Small business owners remitting profits say the rate has created a rare cost advantage at a time when local operating expenses are rising.
For many regular remitters, the currency’s weakness has become a practical budgeting tool rather than a market event.
This year’s decline stems from an unusual confluence of global and domestic drivers.
The US imposed aggressive tariffs on most Indian exports, undercutting trade expectations that had lifted the currency earlier in the year.
Foreign investors have withdrawn nearly $16.3 billion from Indian equities, citing tariff uncertainty, stretched valuations and concerns about earnings momentum.
India’s central bank, the RBI, has sold more than $30 billion in reserves since July in intermittent attempts to slow the slide — but the November drop signalled a moment where officials chose not to intervene.
The RBI maintains that it acts only to curb volatility, not defend a specific rate. Its new governor, appointed in December 2024, has taken a more hands-off approach than his predecessors.
The IMF added new clarity on November 26, classifying India’s exchange-rate regime as a “crawl-like arrangement”, suggesting the currency is allowed to adjust gradually in line with inflation differentials.
Even so, the central bank has stepped in when moves have threatened to disrupt markets — including mid-October, when it pushed back as the rupee approached 89 per dollar.
Economists warn that sustained defence around similar levels could prove difficult if trade deficits widen or portfolio outflows persist.
The rupee’s slide looks sharper because it comes at a time when the US dollar itself has softened, and several Asian currencies — including the Thai baht and Taiwan dollar — have strengthened.
Those economies have faced fewer US trade penalties and continue to run current account surpluses, insulating their currencies. India, by contrast, carries a persistent current account deficit and imports the bulk of its oil, fertilisers and electronics — costs that rise when the rupee weakens.
The RBI governor has argued that depreciation is consistent with India’s inflation gap versus advanced economies, but traders see ongoing vulnerability until tariff issues stabilise.
Exchange houses across the Emirates report a clear uptick in remittances since mid-November. Salaried workers say they are sending larger portions of monthly income, while families supporting relatives have accelerated transfer cycles to take advantage of stronger returns.

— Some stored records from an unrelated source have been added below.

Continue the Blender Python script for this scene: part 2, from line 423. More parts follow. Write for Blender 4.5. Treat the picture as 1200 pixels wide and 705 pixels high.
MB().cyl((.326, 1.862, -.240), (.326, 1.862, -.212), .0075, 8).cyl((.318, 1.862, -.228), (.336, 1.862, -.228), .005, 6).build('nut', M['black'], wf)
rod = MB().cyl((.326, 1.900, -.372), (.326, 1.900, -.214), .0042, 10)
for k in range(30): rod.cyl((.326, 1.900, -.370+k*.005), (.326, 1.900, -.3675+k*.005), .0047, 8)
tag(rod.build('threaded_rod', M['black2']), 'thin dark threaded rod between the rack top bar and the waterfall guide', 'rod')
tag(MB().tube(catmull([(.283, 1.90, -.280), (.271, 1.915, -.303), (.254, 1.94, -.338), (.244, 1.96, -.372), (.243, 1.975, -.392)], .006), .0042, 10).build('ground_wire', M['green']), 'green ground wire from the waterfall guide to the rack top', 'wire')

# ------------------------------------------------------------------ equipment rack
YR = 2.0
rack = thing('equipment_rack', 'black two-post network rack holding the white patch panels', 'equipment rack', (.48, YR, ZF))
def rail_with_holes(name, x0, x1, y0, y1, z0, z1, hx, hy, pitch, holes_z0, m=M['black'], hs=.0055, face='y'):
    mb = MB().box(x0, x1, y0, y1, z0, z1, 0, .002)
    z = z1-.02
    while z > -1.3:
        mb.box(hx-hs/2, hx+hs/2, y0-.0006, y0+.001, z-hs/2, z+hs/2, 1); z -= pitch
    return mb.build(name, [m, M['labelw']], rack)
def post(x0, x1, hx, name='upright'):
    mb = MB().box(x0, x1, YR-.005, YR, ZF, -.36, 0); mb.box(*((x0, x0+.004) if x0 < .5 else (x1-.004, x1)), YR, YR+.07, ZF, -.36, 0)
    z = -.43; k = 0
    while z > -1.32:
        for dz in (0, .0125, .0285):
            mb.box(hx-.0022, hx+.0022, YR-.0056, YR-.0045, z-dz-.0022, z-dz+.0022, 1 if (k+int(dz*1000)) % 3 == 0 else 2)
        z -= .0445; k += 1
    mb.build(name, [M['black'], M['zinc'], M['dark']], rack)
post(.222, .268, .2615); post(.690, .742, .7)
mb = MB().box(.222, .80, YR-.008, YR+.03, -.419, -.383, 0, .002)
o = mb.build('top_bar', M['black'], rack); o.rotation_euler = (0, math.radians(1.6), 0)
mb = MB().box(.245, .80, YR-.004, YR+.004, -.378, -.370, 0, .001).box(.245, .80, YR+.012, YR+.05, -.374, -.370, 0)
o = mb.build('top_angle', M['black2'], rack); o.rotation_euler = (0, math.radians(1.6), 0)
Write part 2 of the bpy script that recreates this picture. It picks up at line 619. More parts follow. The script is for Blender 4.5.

Some residents have pulled forward big-ticket payments — including education fees, home renovations or loan settlements — anticipating that this exchange-rate window may not last.
Many say they are switching from timing the market to securing certainty, especially with US-India trade negotiations still unsettled.
A soft rupee creates immediate benefits for UAE remitters but carries economic trade-offs within India.
Households receiving money enjoy higher purchasing power, and remitters gain a larger buffer for savings or investment commitments. But the downside is rising import costs inside India, which push up prices of fuel, fertilisers, consumer electronics and industrial inputs.
The World Bank, which reported India’s record $137 billion in remittances last year, says the currency’s weakness amplifies near-term inflows — though long-term effects depend on whether inflation eats into household gains.
The rupee sits at a critical level heading into December. Market reactions will hinge on progress in US-India tariff discussions, the RBI’s tolerance for further volatility, and how global investors position around US interest-rate expectations.
For UAE expats, the question is straightforward: Does the rupee have further room to fall — or is this peak advantage? Right now, the rate offers a rare windfall. Whether it lasts depends on policy decisions far beyond the Emirates, but remitters appear unwilling to wait.